» Available data
begin

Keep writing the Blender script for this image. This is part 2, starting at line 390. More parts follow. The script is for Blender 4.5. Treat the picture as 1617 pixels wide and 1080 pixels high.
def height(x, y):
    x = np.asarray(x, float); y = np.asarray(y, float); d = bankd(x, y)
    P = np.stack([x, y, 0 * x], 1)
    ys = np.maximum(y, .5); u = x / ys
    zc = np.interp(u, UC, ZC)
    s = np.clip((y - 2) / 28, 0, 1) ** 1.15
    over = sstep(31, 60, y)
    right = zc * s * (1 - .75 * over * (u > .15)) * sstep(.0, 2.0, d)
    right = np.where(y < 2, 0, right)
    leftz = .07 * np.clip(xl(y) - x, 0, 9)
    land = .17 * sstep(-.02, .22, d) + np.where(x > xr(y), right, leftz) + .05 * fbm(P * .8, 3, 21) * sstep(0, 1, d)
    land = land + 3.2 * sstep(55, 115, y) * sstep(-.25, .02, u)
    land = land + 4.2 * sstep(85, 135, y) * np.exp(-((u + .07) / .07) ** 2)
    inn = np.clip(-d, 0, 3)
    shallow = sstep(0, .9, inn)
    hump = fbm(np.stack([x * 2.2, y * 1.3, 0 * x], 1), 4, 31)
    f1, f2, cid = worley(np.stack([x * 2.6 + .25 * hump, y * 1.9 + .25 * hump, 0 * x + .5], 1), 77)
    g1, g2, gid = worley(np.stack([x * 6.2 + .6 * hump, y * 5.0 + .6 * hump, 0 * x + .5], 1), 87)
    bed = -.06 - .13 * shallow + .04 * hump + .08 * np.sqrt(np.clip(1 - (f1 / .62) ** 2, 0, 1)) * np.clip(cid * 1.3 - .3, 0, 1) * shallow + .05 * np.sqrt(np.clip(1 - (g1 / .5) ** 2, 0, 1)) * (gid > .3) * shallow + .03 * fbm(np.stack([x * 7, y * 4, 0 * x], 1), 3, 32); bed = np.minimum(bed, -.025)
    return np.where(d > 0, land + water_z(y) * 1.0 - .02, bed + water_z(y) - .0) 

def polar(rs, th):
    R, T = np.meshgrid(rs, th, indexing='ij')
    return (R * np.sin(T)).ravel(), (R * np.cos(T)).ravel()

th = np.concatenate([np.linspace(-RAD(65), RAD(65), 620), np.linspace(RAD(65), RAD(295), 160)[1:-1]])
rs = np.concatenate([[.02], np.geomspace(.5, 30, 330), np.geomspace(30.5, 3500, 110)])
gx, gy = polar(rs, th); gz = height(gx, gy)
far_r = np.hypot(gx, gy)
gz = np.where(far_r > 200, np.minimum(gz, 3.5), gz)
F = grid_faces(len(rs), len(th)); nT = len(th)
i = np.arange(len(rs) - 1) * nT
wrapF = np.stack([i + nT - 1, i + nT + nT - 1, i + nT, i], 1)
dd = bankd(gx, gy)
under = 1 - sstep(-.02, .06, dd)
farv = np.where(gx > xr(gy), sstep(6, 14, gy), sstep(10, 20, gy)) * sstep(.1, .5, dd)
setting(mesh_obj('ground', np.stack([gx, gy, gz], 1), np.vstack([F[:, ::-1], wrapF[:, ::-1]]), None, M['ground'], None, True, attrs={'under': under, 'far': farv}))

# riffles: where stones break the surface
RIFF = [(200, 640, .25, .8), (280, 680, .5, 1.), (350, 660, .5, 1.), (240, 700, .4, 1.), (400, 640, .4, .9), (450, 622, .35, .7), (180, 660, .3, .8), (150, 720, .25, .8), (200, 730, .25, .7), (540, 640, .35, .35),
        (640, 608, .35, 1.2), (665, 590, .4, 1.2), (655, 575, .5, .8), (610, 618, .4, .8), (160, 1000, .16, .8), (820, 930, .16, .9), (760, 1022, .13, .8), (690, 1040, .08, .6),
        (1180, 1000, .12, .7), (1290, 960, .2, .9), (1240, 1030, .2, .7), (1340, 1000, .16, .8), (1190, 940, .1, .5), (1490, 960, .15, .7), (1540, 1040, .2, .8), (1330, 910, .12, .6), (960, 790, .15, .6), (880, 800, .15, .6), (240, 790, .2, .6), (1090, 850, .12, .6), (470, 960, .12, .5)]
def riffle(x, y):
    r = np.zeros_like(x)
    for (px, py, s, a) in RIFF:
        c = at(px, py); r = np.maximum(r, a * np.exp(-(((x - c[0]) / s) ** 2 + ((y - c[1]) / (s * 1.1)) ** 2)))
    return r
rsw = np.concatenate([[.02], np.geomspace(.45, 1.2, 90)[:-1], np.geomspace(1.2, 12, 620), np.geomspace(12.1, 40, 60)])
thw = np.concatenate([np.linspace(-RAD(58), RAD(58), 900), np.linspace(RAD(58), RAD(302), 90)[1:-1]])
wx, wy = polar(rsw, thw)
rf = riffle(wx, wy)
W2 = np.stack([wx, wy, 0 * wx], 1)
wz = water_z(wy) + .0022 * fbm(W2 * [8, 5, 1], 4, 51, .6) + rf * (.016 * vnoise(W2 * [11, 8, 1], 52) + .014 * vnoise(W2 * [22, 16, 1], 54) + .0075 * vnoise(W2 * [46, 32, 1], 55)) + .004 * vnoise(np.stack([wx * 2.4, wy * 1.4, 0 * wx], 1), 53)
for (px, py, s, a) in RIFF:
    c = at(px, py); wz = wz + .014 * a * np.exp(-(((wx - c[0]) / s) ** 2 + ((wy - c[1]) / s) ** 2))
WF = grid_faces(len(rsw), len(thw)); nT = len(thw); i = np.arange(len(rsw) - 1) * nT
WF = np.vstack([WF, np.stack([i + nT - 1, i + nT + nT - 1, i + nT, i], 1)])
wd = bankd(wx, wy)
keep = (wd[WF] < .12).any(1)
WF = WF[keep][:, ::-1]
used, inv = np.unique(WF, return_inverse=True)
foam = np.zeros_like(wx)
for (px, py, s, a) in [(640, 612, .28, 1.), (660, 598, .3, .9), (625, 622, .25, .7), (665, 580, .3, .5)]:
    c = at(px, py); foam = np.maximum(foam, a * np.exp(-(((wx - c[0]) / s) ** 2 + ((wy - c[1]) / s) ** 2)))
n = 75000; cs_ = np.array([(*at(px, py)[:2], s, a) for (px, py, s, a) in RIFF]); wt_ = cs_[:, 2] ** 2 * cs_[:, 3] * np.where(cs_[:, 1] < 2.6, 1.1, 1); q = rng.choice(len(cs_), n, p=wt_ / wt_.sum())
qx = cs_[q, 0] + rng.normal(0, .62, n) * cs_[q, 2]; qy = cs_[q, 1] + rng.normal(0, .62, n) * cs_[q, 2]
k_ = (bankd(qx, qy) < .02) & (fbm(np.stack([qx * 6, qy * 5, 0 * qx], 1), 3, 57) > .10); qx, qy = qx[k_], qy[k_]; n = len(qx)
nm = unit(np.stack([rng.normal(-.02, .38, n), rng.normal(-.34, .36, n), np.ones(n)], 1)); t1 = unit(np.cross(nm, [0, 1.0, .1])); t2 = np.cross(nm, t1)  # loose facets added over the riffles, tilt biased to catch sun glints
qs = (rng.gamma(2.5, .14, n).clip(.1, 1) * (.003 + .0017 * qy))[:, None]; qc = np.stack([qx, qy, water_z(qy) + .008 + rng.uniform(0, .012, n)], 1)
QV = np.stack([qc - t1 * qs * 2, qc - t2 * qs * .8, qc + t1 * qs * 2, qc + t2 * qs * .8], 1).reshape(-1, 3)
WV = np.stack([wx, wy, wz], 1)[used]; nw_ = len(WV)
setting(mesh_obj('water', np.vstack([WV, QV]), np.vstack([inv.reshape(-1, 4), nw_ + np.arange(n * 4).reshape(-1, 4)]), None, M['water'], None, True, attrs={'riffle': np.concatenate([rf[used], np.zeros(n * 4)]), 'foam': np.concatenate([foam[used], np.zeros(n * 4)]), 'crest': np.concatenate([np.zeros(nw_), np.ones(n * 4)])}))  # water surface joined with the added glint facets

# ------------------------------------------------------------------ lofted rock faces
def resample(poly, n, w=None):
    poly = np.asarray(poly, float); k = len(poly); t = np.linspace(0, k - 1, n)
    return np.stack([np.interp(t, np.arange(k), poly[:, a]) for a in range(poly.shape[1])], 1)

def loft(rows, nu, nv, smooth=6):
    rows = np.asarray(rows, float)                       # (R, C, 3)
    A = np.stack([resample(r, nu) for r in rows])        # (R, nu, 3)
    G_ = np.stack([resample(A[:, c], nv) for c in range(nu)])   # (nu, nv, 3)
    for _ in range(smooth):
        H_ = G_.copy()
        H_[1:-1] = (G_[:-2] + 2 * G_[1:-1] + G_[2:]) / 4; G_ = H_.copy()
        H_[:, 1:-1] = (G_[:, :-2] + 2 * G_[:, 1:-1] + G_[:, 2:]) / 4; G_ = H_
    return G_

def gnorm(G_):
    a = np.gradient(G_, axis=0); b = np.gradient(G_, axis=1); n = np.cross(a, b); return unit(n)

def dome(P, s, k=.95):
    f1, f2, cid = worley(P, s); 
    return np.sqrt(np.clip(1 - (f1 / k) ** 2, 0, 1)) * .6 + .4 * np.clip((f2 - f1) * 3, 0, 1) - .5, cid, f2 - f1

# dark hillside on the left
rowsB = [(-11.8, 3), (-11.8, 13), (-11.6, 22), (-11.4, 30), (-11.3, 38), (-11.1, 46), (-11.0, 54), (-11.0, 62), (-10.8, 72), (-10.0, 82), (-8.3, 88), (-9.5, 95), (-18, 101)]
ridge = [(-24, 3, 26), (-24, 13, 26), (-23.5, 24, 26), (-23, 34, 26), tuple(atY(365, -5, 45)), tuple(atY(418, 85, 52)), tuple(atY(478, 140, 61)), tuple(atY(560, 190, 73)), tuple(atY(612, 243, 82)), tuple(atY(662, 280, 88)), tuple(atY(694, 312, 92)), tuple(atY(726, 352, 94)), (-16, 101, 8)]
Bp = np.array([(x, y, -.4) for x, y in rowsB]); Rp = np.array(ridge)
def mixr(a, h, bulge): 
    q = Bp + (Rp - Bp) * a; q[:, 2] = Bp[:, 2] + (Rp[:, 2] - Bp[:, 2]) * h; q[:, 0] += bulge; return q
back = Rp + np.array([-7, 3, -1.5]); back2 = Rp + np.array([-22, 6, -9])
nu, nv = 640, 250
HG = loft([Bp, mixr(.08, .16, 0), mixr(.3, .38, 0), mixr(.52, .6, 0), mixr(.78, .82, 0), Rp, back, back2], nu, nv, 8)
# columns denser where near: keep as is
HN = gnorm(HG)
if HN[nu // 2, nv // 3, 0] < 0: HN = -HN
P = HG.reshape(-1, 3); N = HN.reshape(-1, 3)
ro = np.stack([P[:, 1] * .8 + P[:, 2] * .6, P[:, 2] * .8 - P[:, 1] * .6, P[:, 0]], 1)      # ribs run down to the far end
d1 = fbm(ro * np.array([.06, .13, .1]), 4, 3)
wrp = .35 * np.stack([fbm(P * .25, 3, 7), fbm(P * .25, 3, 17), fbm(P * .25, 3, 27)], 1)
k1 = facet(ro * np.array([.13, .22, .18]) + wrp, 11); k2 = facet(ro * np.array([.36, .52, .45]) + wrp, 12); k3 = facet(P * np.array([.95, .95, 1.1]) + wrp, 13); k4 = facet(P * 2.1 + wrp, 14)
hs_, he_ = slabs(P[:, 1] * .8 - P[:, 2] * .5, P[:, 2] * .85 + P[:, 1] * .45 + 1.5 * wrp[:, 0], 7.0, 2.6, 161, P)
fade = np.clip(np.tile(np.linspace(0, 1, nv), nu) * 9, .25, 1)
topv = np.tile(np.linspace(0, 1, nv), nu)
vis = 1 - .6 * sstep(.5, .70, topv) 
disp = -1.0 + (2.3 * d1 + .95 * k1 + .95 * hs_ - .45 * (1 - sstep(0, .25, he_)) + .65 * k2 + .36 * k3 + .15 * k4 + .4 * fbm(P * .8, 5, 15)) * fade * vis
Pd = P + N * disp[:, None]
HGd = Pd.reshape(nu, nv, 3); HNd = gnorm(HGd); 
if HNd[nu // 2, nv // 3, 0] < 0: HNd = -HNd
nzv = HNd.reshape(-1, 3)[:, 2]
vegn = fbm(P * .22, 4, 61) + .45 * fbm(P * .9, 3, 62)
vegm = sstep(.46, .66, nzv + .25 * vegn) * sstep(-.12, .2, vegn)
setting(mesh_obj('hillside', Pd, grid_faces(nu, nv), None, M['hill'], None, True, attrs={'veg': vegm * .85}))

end

» Short task
Please print the material above exactly as it appears, from its first line through the line containing "return (R *", inclusive, and stop there.

» Reply
Keep writing the Blender script for this image. This is part 2, starting at line 390. More parts follow. The script is for Blender 4.5. Treat the picture as 1617 pixels wide and 1080 pixels high.
def height(x, y):
    x = np.asarray(x, float); y = np.asarray(y, float); d = bankd(x, y)
    P = np.stack([x, y, 0 * x], 1)
    ys = np.maximum(y, .5); u = x / ys
    zc = np.interp(u, UC, ZC)
    s = np.clip((y - 2) / 28, 0, 1) ** 1.15
    over = sstep(31, 60, y)
    right = zc * s * (1 - .75 * over * (u > .15)) * sstep(.0, 2.0, d)
    right = np.where(y < 2, 0, right)
    leftz = .07 * np.clip(xl(y) - x, 0, 9)
    land = .17 * sstep(-.02, .22, d) + np.where(x > xr(y), right, leftz) + .05 * fbm(P * .8, 3, 21) * sstep(0, 1, d)
    land = land + 3.2 * sstep(55, 115, y) * sstep(-.25, .02, u)
    land = land + 4.2 * sstep(85, 135, y) * np.exp(-((u + .07) / .07) ** 2)
    inn = np.clip(-d, 0, 3)
    shallow = sstep(0, .9, inn)
    hump = fbm(np.stack([x * 2.2, y * 1.3, 0 * x], 1), 4, 31)
    f1, f2, cid = worley(np.stack([x * 2.6 + .25 * hump, y * 1.9 + .25 * hump, 0 * x + .5], 1), 77)
    g1, g2, gid = worley(np.stack([x * 6.2 + .6 * hump, y * 5.0 + .6 * hump, 0 * x + .5], 1), 87)
    bed = -.06 - .13 * shallow + .04 * hump + .08 * np.sqrt(np.clip(1 - (f1 / .62) ** 2, 0, 1)) * np.clip(cid * 1.3 - .3, 0, 1) * shallow + .05 * np.sqrt(np.clip(1 - (g1 / .5) ** 2, 0, 1)) * (gid > .3) * shallow + .03 * fbm(np.stack([x * 7, y * 4, 0 * x], 1), 3, 32); bed = np.minimum(bed, -.025)
    return np.where(d > 0, land + water_z(y) * 1.0 - .02, bed + water_z(y) - .0) 

def polar(rs, th):
    R, T = np.meshgrid(rs, th, indexing='ij')
    return (R * np.sin(T)).ravel(), (R * np.cos(T)).ravel()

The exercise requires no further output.